La journée de la veille et la courte nuit aurons raisons de la motivation de Walter qui préfère rester redescendre avec les randonneurs. il emportera quand même tout le matos pour une cordée complète ce qui fera un sac bien bien lesté !

Le matin venu, le regel nocturne est correct, assez pour rassurer. L’approche se fait dans une ambiance d’éclaircies et de nuages légers, une lumière changeante qui rend l’arête tantôt austère, tantôt presque accueillante. L’accès au rappel avant l’Aiguille des Saffres est un peu plus délicat qu’annoncé, surtout sur les derniers mètres, mais un rappel de 30 m nous dépose juste derrière la rimaye. “Juste juste”, plus tard dans la saison, ce ne sera sûrement plus aussi simple. En face nord, le glacier est bouché, les crampons mordent bien et on rejoint facilement le col des neiges ou nous attend l'arête SO proprement dite.

Le début est superbe, un rocher franc, une ambiance aérienne qui fait oublier tout le reste. Le milieu, moins joli, offre un rocher un peu pourri si l’on s’aventure sur les gradins “faciles”. Mais en restant sur le fil, on retrouve un rocher solide qui rend le chemin plus exigeant, mais tellement plus agréable. La fin est un régal, le sommet se rapproche, la vue s’ouvre et se referme au gré des nuages, et le silence des Rouies nous enveloppe quand nous arrivons au sommet à 14h, seuls.

La descente, comme souvent, est une autre histoire.

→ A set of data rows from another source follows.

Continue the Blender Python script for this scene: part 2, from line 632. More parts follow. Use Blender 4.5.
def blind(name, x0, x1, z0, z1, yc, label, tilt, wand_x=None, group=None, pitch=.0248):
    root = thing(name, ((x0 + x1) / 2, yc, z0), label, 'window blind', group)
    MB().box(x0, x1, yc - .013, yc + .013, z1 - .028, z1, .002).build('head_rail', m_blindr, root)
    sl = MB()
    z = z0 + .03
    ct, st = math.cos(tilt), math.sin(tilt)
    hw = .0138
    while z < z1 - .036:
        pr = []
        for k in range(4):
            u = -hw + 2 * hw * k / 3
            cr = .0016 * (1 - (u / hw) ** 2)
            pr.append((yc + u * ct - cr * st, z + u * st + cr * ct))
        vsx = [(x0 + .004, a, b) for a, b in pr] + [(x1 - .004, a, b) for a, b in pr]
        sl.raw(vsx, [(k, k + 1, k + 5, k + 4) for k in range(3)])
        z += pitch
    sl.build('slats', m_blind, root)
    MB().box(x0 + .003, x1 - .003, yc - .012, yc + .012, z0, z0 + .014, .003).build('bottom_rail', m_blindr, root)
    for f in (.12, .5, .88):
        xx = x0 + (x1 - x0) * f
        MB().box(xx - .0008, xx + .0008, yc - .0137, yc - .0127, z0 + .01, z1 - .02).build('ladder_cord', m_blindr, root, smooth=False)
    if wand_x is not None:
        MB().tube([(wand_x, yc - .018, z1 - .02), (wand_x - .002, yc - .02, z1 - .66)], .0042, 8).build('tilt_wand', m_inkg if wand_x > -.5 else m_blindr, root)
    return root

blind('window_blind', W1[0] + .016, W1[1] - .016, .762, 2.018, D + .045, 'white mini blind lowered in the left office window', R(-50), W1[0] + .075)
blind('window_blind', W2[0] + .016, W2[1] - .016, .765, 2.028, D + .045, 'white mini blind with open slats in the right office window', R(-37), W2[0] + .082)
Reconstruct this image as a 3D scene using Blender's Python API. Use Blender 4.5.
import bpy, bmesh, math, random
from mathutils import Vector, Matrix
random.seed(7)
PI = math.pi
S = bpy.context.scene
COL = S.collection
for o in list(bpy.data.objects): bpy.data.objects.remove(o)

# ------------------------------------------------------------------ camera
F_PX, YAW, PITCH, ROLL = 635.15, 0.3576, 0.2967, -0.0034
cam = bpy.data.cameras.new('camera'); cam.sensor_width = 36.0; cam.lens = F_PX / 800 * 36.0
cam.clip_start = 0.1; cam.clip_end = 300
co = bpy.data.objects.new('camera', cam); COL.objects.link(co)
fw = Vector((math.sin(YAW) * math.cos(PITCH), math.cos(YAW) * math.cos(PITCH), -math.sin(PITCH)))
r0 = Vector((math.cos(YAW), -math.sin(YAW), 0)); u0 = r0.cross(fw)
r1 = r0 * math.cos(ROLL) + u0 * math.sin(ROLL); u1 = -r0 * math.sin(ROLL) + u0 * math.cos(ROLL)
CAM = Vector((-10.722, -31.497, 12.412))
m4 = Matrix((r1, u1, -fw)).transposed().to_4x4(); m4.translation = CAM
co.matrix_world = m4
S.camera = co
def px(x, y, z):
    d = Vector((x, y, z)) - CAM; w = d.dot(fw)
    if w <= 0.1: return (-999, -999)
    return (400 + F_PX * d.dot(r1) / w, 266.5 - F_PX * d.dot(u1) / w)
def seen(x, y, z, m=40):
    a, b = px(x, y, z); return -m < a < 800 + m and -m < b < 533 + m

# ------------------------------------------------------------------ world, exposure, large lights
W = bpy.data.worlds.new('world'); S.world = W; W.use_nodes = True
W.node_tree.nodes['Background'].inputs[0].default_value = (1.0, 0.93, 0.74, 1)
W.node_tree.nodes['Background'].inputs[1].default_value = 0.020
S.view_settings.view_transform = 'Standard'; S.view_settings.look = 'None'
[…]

La partie glacière déroule bien, on suit la véritable tranchée laissée par les aficionados de la voie normale puis quand on enlève les crampons et arrivent dans les alpages, on tente de couper, de chercher une ligne plus directe comme sur une trace que j'ai récupérée.

Mais entre torrents, moraines instables et hésitations d’itinéraire, le temps qu’on pensait gagner s’évapore dans la recherche de passages. Peu importe. Le décor est splendide, la montagne est silencieuse, et on ne croise personne.

En posant enfin le sac au parking du chalet-hôtel du Gioberney, une impression reste : celle d’une course complète, riche, bien plus engagée que sa modeste cotation ne le laisse croire.

Une de ces journées qui donnent l’impression d’avoir voyagé loin sans jamais quitter les Écrins.